If the above steps were successful, you should have a running BigCouch cluster that looks just like a standalone CouchDB. You may interact with it the same way you would a standalone CouchDB, via the HTTP REST interface.
Because every node can handle requests equally, you may want to put a load balancer in front of the cluster and set up a round-robin strategy for distributing incoming requests across all of your cluster's nodes.
curl -X PUT http://loadbalancer:5984/test_db
Also note that 'q' and 'n' are query string arguments that may be specified. These are Cloudant-specific options, and their values and defaults are discussed in the Configuration section below. Ex: &q=12 or &n=4.

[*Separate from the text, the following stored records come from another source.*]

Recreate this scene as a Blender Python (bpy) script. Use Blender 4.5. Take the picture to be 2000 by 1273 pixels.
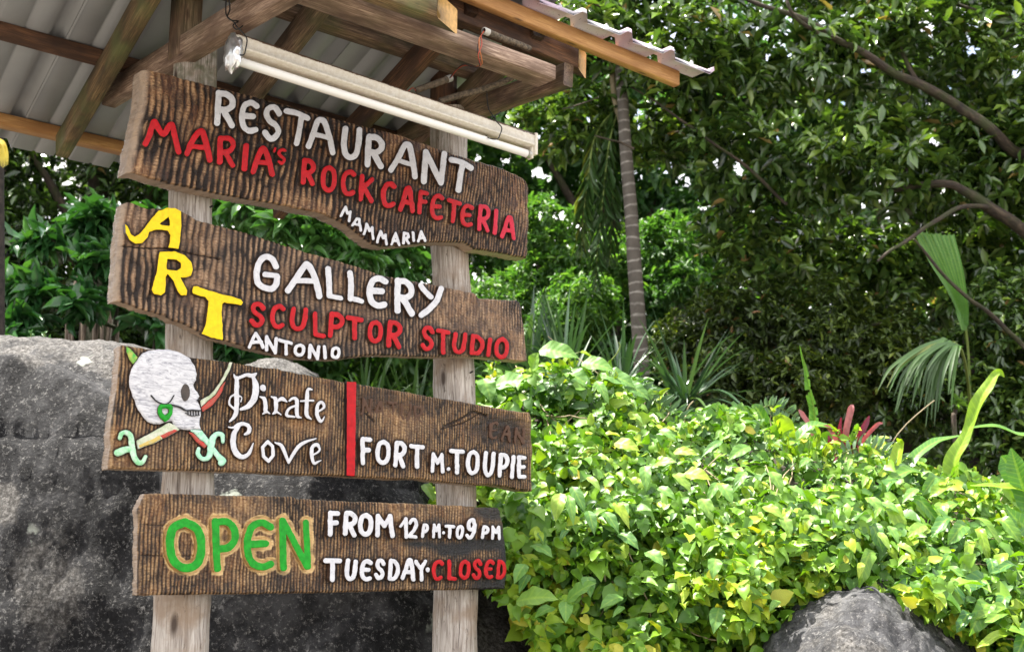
import bpy, math, random
import numpy as np
from mathutils import Vector

rng = np.random.default_rng(7)
random.seed(7)
scene = bpy.context.scene
for o in list(bpy.data.objects):
    bpy.data.objects.remove(o)
COL = scene.collection

# ------------------------------------------------------------------ camera, sky, sun, exposure
F = 2400.0                      # focal length in pixels of the 2000 px wide photograph
CX, CY = 1000.0, 636.5
PITCH = math.atan((1140 - CY) / F)
CAM = np.array([0.0, 0.0, 1.6])
cd = bpy.data.cameras.new("camera")
cam = bpy.data.objects.new("camera", cd)
COL.objects.link(cam)
cam.location = CAM
cam.rotation_euler = (math.pi / 2 + PITCH, 0, 0)
cd.sensor_width = 36
cd.lens = F / 2000 * 36
cd.clip_start = 0.05
cd.clip_end = 600
cd.dof.use_dof = True
cd.dof.focus_distance = 4.15
cd.dof.aperture_fstop = 5.0
scene.camera = cam

SUN_EL = math.radians(66)
SUN_DIR = np.array([-0.86, 0.36, 0.0])
SUN_DIR /= np.linalg.norm(SUN_DIR)
world = bpy.data.worlds.new("World")
scene.world = world
world.use_nodes = True
wn = world.node_tree
bg = wn.nodes["Background"]
sky = wn.nodes.new("ShaderNodeTexSky")
sky.sky_type = 'NISHITA'
sky.sun_disc = False
sky.sun_elevation = SUN_EL
sky.sun_rotation = math.atan2(SUN_DIR[0], SUN_DIR[1])
sky.dust_density = 3.0
sky.air_density = 1.0
# broken bright cloud over the blue, the same all round
_tc = wn.nodes.new("ShaderNodeTexCoord")
_mp = wn.nodes.new("ShaderNodeMapping"); _mp.inputs['Scale'].default_value = (1.6, 1.6, 3.2)
_cl = wn.nodes.new("ShaderNodeTexNoise"); _cl.inputs['Scale'].default_value = 2.2; _cl.inputs['Detail'].default_value = 7; _cl.inputs['Roughness'].default_value = .58
_cr = wn.nodes.new("ShaderNodeValToRGB")
_cr.color_ramp.elements[0].position = .36; _cr.color_ramp.elements[1].position = .60
_mx = wn.nodes.new("ShaderNodeMix"); _mx.data_type = 'RGBA'
wn.links.new(_tc.outputs['Generated'], _mp.inputs['Vector']); wn.links.new(_mp.outputs[0], _cl.inputs['Vector'])
wn.links.new(_cl.outputs[0], _cr.inputs[0]); wn.links.new(_cr.outputs[0], _mx.inputs[0])
wn.links.new(sky.outputs[0], _mx.inputs[6]); _mx.inputs[7].default_value = (9.0, 8.6, 8.1, 1)
wn.links.new(_mx.outputs[2], bg.inputs[0])
bg.inputs[1].default_value = 0.112
sd = bpy.data.lights.new("sun", 'SUN')
sd.energy = 5.0
sd.angle = math.radians(0.6)
sd.color = (1.0, 0.95, 0.86)
sun = bpy.data.objects.new("sun", sd)
COL.objects.link(sun)
tosun = Vector((SUN_DIR[0] * math.cos(SUN_EL), SUN_DIR[1] * math.cos(SUN_EL), math.sin(SUN_EL)))
sun.rotation_euler = tosun.to_track_quat('Z', 'Y').to_euler()
sun.location = (-6, 4, 12)
scene.view_settings.view_transform = 'Standard'
scene.view_settings.look = 'None'
scene.view_settings.gamma = 1
scene.view_settings.exposure = 1.76
scene.view_settings.use_curve_mapping = False
scene.render.engine = 'CYCLES'
scene.cycles.max_bounces = 8
scene.cycles.transmission_bounces = 4

# ------------------------------------------------------------------ projection helpers
SP, CP = math.sin(PITCH), math.cos(PITCH)


def rays(x, y):
    x = np.asarray(x, float); y = np.asarray(y, float)
    dx = (x - CX) / F; dy = (CY - y) / F
    return np.stack([dx, CP - dy * SP, SP + dy * CP], -1)


def at(x, y, Y):
    """world point seen at photo pixel x,y standing at world depth Y"""
    r = rays(x, y)
    Y = np.asarray(Y, float)
    return CAM + r * (Y / r[..., 1])[..., None]


D = np.array([.77, .638, 0]); D /= np.linalg.norm(D)     # along the signboards
N = np.array([D[1], -D[0], 0])                             # out of their faces
UP = np.array([0, 0, 1.0])
P0 = at(352, 1140, 3.8)


def onq(x, y, q=0.0):
    """point on the vertical plane parallel to the boards, q metres in front of them"""
    r = rays(x, y)
    t = ((P0 + N * 0 - CAM) @ N + q) / (r @ N)
    return CAM + r * np.asarray(t)[..., None]


def sqh(s, q, h):
    return P0 * np.array([1, 1, 0]) + D * s + N * q + UP * h


def project(P):
    v = P - CAM
    dep = v[..., 1] * CP + v[..., 2] * SP
    upc = -v[..., 1] * SP + v[..., 2] * CP
    return CX + F * v[..., 0] / dep, CY - F * upc / dep, dep


# ------------------------------------------------------------------ numpy noise
_perm = np.random.default_rng(3).random(65536).astype(np.float32)


def _h(ix, iy, iz):
    k = (ix * 73856093) ^ (iy * 19349663) ^ (iz * 83492791)
    return _perm[(k & 0x7fffffff) % 65521]


def vnoise(P):
    P = np.asarray(P, float)
    i = np.floor(P).astype(np.int64); f = P - i
    f = f * f * (3 - 2 * f)
    x, y, z = i[..., 0], i[..., 1], i[..., 2]
    fx, fy, fz = f[..., 0], f[..., 1], f[..., 2]
    def L(a, b, t): return a + (b - a) * t
    c = [[[_h(x + a, y + b, z + d) for d in (0, 1)] for b in (0, 1)] for a in (0, 1)]
    r = L(L(L(c[0][0][0], c[1][0][0], fx), L(c[0][1][0], c[1][1][0], fx), fy),
          L(L(c[0][0][1], c[1][0][1], fx), L(c[0][1][1], c[1][1][1], fx), fy), fz)
    return r * 2 - 1


def fbm(P, o=4, lac=2.03, g=.5):
    a, s, t = 1.0, 0.0, 0.0
    P = np.asarray(P, float)
    for k in range(o):
        s = s + a * vnoise(P + 17.3 * k); t += a; a *= g; P = P * lac
    return s / t


def v3(a, b, c=0.0):
    a = np.asarray(a, float); b = np.asarray(b, float)
    return np.stack(np.broadcast_arrays(a, b, np.asarray(c, float)), -1)


def sstep(a, b, x):
    t = np.clip((x - a) / (b - a), 0, 1)
    return t * t * (3 - 2 * t)


# ------------------------------------------------------------------ objects
def tag(o, label=None, cat=None, group=None, kind=None):
    if label: o['label'] = label
    if cat: o['category'] = cat
    if group: o['group'] = group
    if kind: o['kind'] = kind
    return o


def thing(name, loc, label, cat, group=None):
    o = bpy.data.objects.new(name, None)
    o.empty_display_size = .1
    COL.objects.link(o)
    o.location = [float(c) for c in loc]
    return tag(o, label, cat, group)


def link(name, me, parent=None):
    o = bpy.data.objects.new(name, me)
    COL.objects.link(o)
    if parent is not None:
        o.parent = parent
    return o


def wloc(o):
    p = np.zeros(3)
    while o is not None:
        p += np.array(o.location); o = o.parent
    return p


def raw_mesh(name, V, faces, mats=(), mi=None, smooth=True, attrs=None):
    """faces: (M,k) array or list of such arrays / lists of index tuples"""
    me = bpy.data.meshes.new(name)
    V = np.asarray(V, np.float32)
    if isinstance(faces, np.ndarray): faces = [faces]
    loops, starts, n = [], [], 0
    for fa in faces:
        if isinstance(fa, np.ndarray) and fa.ndim == 2:
            if len(fa) == 0: continue
            m, k = fa.shape
            loops.append(fa.ravel()); starts.append(n + np.arange(m) * k); n += m * k
        else:
            for f in fa:
                loops.append(np.array(f)); starts.append(np.array([n])); n += len(f)
    loops = np.concatenate(loops).astype(np.int32); starts = np.concatenate(starts).astype(np.int32)
    me.vertices.add(len(V)); me.vertices.foreach_set('co', V.ravel())
    me.loops.add(len(loops)); me.loops.foreach_set('vertex_index', loops)
    me.polygons.add(len(starts)); me.polygons.foreach_set('loop_start', starts)
    for m in mats: me.materials.append(m)
    if mi is not None: me.polygons.foreach_set('material_index', np.asarray(mi, np.int32))
    me.update(calc_edges=True)
    if smooth is True:
        me.polygons.foreach_set('use_smooth', np.ones(len(starts), bool))
    elif isinstance(smooth, np.ndarray):
        me.polygons.foreach_set('use_smooth', smooth)
    if attrs:
        for k, a in attrs.items():
            a = np.asarray(a, np.float32)
            if a.ndim == 1:
                at_ = me.attributes.new(k, 'FLOAT', 'POINT'); at_.data.foreach_set('value', a)
            else:
                at_ = me.attributes.new(k, 'FLOAT_VECTOR', 'POINT'); at_.data.foreach_set('vector', a.ravel())
    return me


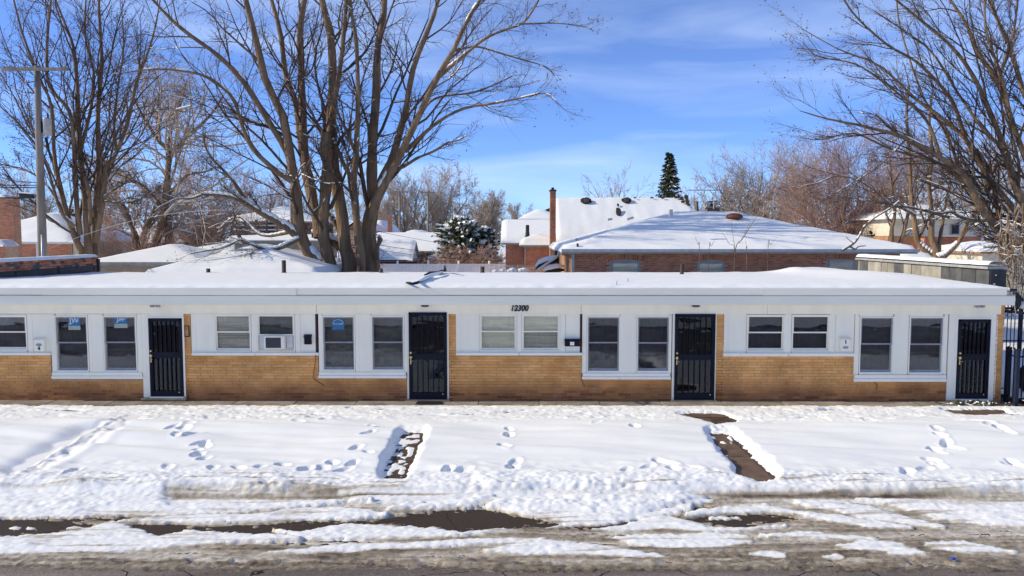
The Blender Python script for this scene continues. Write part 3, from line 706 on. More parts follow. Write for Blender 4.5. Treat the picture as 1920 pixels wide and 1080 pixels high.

curl -X PUT http://loadbalancer:5984/test_db/doc_1 -d '{"a":1,"b":2}'
You may also provide 'r' and 'w' on the GET and PUT/POST document operations respectively. Their values and defaults are discussed in the Configuration section below. Ex: &r=3 for high consistency reads, or &w=1 for higher throughput writes.
Q - number of partitions per database. Q is specified in the default.ini file, but may be provided as a URL parameter when creating a database. Default value is 8, query parameter is &q=12 or similar.
N - replication constant. N defaults to 3, but can vary by database just as Q can vary. N copies of each document will be written to the data store, on N different nodes.
R - read quorum constant. N writes have occurred for each document, as noted above. When reads are requested, N reads are sent to the N nodes that store the particular document. The system will return to the requesting client with the document when R successful reads have returned, and agree on versioning. R defaults to 2. Lower R values often result in faster reads at the expense of consistency. Higher R values usually result in slower reads, but more consistent, or agreed-upon data values returning.
W - write quorum constant. When writing the N copies, the data store will respond to the write client after W successful writes have completed. The remaining N-W writes are still being attempted in the background, but the client receives a 201 Created status and can resume execution. W defaults to 2. Lower W values mean more write throughput, and higher W values mean more data durability.